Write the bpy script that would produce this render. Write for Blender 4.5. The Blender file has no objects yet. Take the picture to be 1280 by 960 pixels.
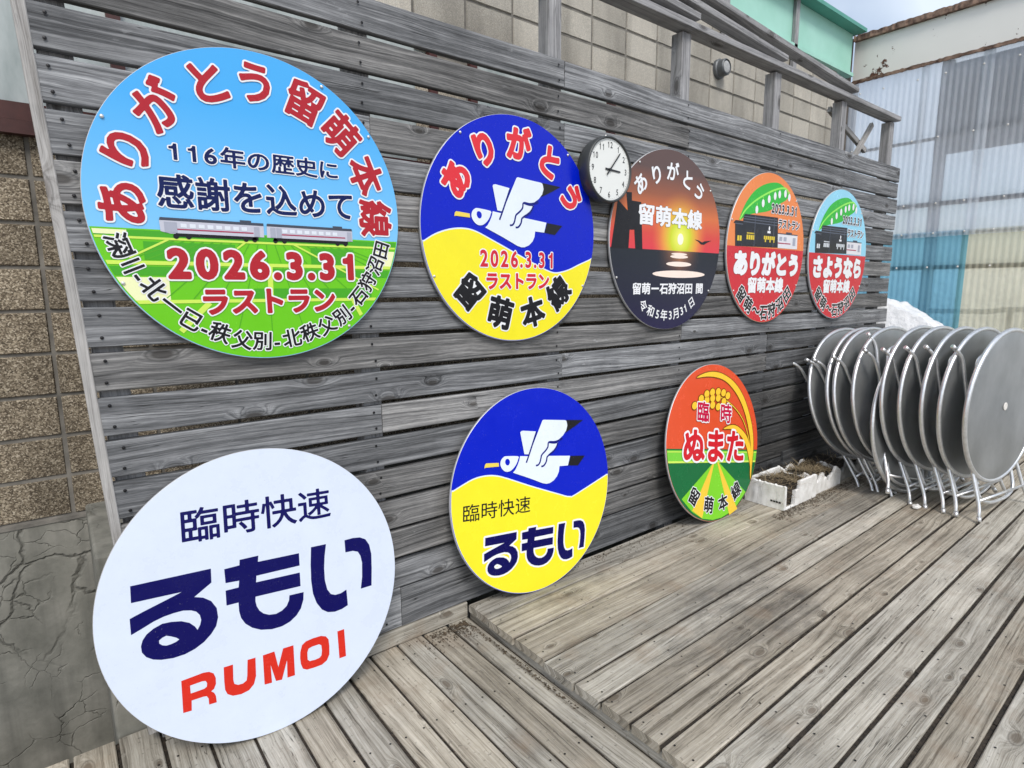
...
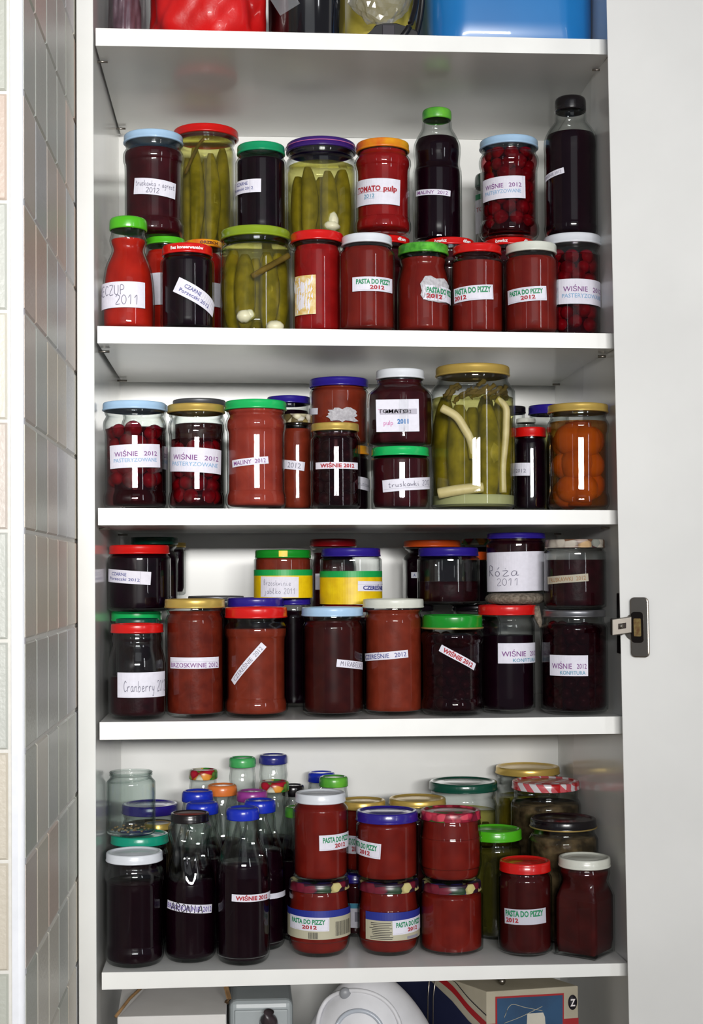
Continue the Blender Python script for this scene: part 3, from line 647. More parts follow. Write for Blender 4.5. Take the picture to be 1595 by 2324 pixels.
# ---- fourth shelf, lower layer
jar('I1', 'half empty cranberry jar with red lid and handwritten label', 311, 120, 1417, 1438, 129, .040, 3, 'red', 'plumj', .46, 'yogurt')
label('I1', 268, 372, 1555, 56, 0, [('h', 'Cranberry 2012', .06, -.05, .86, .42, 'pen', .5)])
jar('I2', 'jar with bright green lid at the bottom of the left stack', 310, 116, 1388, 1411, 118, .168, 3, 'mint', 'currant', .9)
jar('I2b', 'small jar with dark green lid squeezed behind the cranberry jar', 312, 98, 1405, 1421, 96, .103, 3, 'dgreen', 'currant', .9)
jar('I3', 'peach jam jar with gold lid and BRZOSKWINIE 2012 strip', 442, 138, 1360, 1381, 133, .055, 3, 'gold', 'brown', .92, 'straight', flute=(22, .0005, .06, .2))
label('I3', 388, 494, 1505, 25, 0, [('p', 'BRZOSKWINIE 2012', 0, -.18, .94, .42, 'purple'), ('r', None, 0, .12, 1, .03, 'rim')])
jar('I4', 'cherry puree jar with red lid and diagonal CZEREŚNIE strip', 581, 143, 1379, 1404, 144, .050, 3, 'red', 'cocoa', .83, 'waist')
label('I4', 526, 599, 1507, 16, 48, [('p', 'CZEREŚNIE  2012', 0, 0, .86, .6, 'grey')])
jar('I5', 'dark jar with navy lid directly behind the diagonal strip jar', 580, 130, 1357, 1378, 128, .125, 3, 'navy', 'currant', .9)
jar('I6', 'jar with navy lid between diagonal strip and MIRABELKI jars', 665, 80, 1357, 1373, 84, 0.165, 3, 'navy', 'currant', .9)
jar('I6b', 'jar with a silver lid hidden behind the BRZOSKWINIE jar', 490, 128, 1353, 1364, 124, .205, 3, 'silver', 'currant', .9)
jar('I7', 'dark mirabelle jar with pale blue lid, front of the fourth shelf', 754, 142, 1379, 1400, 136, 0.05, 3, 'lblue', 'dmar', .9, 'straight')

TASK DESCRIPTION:
Of the entries listed above, reproduce only the lines starting at the line containing "Continue the Blender" and ending at the line containing "jar('I7', 'dark mirabelle". Include both, exactly as they stand.

SOLUTION FOR THIS PROBLEM:
Continue the Blender Python script for this scene: part 3, from line 647. More parts follow. Write for Blender 4.5. Take the picture to be 1595 by 2324 pixels.
# ---- fourth shelf, lower layer
jar('I1', 'half empty cranberry jar with red lid and handwritten label', 311, 120, 1417, 1438, 129, .040, 3, 'red', 'plumj', .46, 'yogurt')
label('I1', 268, 372, 1555, 56, 0, [('h', 'Cranberry 2012', .06, -.05, .86, .42, 'pen', .5)])
jar('I2', 'jar with bright green lid at the bottom of the left stack', 310, 116, 1388, 1411, 118, .168, 3, 'mint', 'currant', .9)
jar('I2b', 'small jar with dark green lid squeezed behind the cranberry jar', 312, 98, 1405, 1421, 96, .103, 3, 'dgreen', 'currant', .9)
jar('I3', 'peach jam jar with gold lid and BRZOSKWINIE 2012 strip', 442, 138, 1360, 1381, 133, .055, 3, 'gold', 'brown', .92, 'straight', flute=(22, .0005, .06, .2))
label('I3', 388, 494, 1505, 25, 0, [('p', 'BRZOSKWINIE 2012', 0, -.18, .94, .42, 'purple'), ('r', None, 0, .12, 1, .03, 'rim')])
jar('I4', 'cherry puree jar with red lid and diagonal CZEREŚNIE strip', 581, 143, 1379, 1404, 144, .050, 3, 'red', 'cocoa', .83, 'waist')
label('I4', 526, 599, 1507, 16, 48, [('p', 'CZEREŚNIE  2012', 0, 0, .86, .6, 'grey')])
jar('I5', 'dark jar with navy lid directly behind the diagonal strip jar', 580, 130, 1357, 1378, 128, .125, 3, 'navy', 'currant', .9)
jar('I6', 'jar with navy lid between diagonal strip and MIRABELKI jars', 665, 80, 1357, 1373, 84, 0.165, 3, 'navy', 'currant', .9)
jar('I6b', 'jar with a silver lid hidden behind the BRZOSKWINIE jar', 490, 128, 1353, 1364, 124, .205, 3, 'silver', 'currant', .9)
jar('I7', 'dark mirabelle jar with pale blue lid, front of the fourth shelf', 754, 142, 1379, 1400, 136, 0.05, 3, 'lblue', 'dmar', .9, 'straight')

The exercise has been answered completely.